──────── Source material

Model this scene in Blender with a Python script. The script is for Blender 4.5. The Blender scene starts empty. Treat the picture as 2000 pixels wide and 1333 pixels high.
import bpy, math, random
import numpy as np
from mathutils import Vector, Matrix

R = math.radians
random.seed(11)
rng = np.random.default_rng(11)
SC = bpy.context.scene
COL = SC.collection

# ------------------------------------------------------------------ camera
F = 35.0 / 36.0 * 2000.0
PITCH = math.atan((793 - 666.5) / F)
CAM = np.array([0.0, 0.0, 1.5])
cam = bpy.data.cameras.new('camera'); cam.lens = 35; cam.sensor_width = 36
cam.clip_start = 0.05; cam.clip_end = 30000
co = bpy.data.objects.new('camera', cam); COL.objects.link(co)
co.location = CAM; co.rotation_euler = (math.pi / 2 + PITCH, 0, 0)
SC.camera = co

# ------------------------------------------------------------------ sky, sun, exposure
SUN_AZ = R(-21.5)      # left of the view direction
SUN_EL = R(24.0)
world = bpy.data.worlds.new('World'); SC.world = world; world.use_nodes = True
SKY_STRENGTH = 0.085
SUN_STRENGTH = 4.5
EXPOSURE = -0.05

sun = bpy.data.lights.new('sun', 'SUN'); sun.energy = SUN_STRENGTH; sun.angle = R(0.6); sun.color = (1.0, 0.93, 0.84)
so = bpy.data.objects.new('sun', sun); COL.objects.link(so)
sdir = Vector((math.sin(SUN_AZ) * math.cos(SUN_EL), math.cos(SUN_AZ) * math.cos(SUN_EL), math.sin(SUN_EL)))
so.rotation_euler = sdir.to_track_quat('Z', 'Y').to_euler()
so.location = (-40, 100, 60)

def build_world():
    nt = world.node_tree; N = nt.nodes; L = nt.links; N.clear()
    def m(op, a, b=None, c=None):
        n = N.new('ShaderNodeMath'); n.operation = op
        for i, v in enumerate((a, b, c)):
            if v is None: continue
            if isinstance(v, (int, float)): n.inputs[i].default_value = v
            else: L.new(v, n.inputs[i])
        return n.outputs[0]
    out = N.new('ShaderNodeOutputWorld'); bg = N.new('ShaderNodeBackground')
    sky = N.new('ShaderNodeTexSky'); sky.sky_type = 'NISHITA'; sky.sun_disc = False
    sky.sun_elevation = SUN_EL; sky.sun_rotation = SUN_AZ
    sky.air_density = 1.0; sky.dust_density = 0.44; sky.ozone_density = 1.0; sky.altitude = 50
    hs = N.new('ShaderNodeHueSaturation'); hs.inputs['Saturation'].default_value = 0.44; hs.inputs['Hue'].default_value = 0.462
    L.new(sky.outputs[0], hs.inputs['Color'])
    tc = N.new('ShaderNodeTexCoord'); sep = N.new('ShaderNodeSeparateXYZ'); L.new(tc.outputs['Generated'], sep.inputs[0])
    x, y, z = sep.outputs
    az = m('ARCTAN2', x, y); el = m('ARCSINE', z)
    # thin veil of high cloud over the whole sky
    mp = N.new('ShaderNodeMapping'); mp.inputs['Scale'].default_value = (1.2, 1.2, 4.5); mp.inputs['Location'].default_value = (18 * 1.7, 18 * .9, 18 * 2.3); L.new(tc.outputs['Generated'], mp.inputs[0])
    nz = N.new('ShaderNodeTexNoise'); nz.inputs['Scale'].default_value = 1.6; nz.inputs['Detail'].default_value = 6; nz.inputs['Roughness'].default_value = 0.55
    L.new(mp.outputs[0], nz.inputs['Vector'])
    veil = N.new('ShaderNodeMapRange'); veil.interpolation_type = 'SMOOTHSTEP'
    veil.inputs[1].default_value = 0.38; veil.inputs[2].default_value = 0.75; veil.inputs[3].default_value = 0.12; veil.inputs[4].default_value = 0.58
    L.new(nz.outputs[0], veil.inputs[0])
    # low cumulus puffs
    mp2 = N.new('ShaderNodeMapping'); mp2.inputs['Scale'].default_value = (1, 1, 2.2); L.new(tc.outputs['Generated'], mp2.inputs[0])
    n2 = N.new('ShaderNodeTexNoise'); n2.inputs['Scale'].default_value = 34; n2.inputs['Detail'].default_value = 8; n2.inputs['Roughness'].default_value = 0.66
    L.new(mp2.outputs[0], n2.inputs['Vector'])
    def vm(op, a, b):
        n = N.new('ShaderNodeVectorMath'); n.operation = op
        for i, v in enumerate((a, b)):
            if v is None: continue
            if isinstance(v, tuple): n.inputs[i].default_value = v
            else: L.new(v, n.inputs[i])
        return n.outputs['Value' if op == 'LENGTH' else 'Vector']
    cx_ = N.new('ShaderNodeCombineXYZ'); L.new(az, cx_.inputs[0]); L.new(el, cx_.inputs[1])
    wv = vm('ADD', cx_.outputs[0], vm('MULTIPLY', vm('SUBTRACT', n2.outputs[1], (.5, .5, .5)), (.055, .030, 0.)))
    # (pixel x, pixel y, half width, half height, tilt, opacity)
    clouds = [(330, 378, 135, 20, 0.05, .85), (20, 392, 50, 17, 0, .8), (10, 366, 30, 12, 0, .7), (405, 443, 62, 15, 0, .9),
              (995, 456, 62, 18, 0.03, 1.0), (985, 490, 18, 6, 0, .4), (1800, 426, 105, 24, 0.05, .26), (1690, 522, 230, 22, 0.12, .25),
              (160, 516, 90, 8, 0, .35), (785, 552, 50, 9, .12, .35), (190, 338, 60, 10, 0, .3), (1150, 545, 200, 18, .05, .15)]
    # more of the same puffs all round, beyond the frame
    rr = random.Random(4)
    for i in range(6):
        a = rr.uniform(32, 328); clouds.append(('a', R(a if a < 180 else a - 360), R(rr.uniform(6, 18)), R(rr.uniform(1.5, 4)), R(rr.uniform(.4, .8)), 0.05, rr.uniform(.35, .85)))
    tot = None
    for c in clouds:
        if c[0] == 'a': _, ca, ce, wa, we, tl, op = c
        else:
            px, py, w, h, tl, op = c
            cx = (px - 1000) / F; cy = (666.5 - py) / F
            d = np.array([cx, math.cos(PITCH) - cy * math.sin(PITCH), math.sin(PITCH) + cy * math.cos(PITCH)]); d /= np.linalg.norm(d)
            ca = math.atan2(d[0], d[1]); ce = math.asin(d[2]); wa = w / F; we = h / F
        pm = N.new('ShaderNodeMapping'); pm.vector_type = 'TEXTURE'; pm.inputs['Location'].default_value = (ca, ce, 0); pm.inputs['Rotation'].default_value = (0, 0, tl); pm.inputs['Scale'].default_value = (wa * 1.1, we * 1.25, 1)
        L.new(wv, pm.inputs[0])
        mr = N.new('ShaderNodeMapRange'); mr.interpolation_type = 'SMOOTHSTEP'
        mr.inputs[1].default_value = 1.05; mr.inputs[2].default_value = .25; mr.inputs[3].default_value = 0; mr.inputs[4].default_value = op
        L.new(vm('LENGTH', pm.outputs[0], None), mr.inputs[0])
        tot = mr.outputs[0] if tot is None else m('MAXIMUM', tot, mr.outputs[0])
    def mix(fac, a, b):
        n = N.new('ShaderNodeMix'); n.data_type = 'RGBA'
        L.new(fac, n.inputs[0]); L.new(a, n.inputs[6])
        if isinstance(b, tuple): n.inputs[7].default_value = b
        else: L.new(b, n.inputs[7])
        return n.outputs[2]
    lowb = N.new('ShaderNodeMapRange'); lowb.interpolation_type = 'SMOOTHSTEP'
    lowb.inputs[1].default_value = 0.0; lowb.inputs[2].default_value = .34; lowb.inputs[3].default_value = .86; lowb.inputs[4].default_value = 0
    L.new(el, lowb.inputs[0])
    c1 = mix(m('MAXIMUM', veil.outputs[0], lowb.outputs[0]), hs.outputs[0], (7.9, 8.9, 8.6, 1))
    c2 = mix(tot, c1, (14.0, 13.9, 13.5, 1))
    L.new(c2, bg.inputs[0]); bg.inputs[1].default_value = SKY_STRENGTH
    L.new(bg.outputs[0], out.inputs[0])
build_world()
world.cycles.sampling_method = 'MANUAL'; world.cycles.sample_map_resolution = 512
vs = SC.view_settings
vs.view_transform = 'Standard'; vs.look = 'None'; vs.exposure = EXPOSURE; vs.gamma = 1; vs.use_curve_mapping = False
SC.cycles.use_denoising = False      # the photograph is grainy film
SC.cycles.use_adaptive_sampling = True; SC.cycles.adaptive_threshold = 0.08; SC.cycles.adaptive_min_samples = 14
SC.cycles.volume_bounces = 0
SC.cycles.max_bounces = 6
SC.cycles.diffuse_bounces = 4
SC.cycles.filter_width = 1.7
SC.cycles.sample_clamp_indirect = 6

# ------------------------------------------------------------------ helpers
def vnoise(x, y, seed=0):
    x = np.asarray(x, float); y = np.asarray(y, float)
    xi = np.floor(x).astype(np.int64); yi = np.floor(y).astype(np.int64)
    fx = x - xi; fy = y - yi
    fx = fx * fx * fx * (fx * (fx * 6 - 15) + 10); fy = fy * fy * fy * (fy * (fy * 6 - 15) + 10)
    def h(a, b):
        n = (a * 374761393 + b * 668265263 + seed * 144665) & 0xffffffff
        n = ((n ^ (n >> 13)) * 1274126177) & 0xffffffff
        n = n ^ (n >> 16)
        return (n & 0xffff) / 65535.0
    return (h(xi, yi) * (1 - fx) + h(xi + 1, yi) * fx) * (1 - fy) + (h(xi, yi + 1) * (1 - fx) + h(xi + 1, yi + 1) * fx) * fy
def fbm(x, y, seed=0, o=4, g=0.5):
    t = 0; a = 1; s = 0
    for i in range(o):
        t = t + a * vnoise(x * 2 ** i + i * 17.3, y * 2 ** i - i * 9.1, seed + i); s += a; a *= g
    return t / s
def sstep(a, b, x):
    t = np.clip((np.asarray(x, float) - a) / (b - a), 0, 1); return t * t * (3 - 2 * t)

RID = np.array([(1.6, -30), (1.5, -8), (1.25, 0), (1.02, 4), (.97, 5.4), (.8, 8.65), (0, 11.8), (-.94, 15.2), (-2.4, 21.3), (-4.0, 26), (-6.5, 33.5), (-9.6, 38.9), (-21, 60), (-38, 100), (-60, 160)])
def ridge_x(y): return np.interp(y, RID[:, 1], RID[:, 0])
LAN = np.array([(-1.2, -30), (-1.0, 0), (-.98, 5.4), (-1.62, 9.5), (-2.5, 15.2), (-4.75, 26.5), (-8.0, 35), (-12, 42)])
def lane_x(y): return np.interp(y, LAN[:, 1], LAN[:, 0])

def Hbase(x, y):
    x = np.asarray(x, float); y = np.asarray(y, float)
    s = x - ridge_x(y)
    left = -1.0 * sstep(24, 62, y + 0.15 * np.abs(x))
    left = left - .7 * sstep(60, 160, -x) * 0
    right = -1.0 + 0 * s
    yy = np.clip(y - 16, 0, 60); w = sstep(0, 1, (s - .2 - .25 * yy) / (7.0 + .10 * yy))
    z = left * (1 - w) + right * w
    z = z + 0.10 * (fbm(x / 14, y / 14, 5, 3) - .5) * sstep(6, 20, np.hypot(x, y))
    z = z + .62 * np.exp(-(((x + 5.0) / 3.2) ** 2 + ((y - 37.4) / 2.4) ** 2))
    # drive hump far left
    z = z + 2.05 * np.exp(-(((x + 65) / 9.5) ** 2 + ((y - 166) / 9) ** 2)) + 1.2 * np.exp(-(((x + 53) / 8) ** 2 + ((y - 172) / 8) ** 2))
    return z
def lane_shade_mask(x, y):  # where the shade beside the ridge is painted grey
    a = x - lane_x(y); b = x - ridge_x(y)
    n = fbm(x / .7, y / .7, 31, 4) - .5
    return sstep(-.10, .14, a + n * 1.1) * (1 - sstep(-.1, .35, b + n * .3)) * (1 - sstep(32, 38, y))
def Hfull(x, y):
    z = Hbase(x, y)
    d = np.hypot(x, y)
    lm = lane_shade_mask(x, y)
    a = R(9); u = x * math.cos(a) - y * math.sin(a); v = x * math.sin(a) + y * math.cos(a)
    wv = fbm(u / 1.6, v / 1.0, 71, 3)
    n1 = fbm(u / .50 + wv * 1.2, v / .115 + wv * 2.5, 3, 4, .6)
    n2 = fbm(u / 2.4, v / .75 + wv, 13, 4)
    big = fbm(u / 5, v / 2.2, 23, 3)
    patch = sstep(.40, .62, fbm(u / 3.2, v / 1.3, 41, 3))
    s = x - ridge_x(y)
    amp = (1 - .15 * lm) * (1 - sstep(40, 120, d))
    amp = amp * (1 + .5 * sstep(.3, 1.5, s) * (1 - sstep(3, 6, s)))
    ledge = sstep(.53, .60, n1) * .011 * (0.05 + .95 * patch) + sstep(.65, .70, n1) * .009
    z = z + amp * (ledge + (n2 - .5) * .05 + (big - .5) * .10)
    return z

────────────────

• [Exercise goal] Copy, please, exactly the lines that start at the first line of the data and end at the line containing "from mathutils import Vector, Matrix", both kept and no others.

• [Response for this exercise]
Model this scene in Blender with a Python script. The script is for Blender 4.5. The Blender scene starts empty. Treat the picture as 2000 pixels wide and 1333 pixels high.
import bpy, math, random
import numpy as np
from mathutils import Vector, Matrix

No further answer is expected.